Family offices lean on private equity to dampen losses

Organisations with a higher allocation to the asset class significantly outperformed their peers, a report has found.

Private equity has been the top-performing asset class in family office portfolios, according to research by an industry body.

Overall returns for family offices were negative. However, direct private equity generated a 16.8 percent return and fund commitments 11.1 percent in 2018, according to the 2019 FOX Global Investment Survey from Family Office Exchange. The network includes over 8,000 family leaders and advisors from 500 organisations in 27 countries.

Traditional asset classes, such as stocks and bonds, generated low or negative returns, driving the overall family office portfolio to a -0.2 percent loss for the year.

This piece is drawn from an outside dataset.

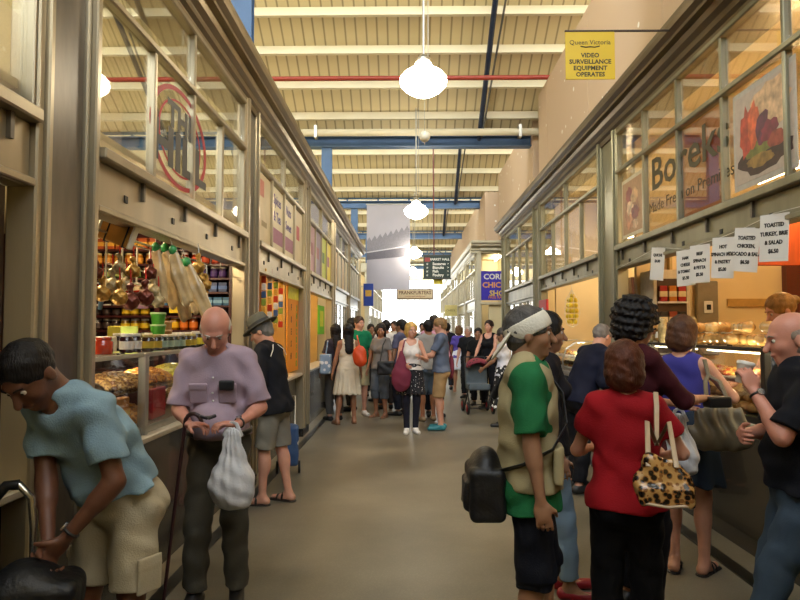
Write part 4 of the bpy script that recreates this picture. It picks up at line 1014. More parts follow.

Non-US families outperformed US families in 2018, returning 4.6 percent and -1.3 percent, respectively. Non-US families had a 26 percent allocation to private equity, compared with 15 percent for those in the US.

Asian family offices tend to be less established than their US counterparts and are more driven by their entrepreneurial background, Richard Tan, portfolio specialist for Asia at investment advisory Mercer, told Private Equity International.

“The more developed US market has a greater number of fund managers and advisors, whereas Asia is more nascent, so entrepreneurs have a stronger idea of where they want to put their own capital,” he said.

Asia’s heavy focus on manufacturing also lends itself to the asset class, he added. “Many Asian family offices were founded by entrepreneurs with a manufacturing nexus who therefore had an affinity for private equity,” Tan said.

Private equity comprised 17 percent of the average overall portfolio, with real assets accounting for a further 16 percent. An increase in private market allocations away from traditional asset classes improved overall performance, the report noted.

Family offices have recently loaded up on private equity in anticipation of a slowdown and will change the game, Carlyle Group co-founder David Rubenstein told delegates at Invest Europe’s Investors’ Forum in March.

“You now see multi-billion-dollar family offices in the Middle-East and Asia,” Rubenstein said. “Staggering amounts of money in family hands, and they are allocating a higher percentage to private equity than pension funds ever did or even that SWFs are. This money is now coming in and you are seeing in many cases family offices saying that they will do deals directly and that they don’t need to give money to Carlyle, Blackstone, KKR, Cinven and CVC. We’ll see that phenomenon occurring.”

Almost half surveyed by FOX stated that they were either “very satisfied” (18 percent) or “somewhat satisfied” (30 percent) with their 2018 investment performance, while 41 percent said “neither satisfied nor dissatisfied” and 11 percent said they were “very dissatisfied”.

The report helps explain why private equity is the most popular alternative asset class for global family offices. The average family office had a 45.4 percent exposure to alternatives last year, of which 14 percent was in direct private equity investments and 7.6 percent in private equity funds, the UBS/Campden Wealth Global Family Office Report 2018 found.

Private equity funds remained most popular among North American family offices, accounting for 9.9 percent of the average portfolio. Asia-Pacific investors had the greatest appetite for direct private equity deals, which represented 15 percent of the average portfolio in this region.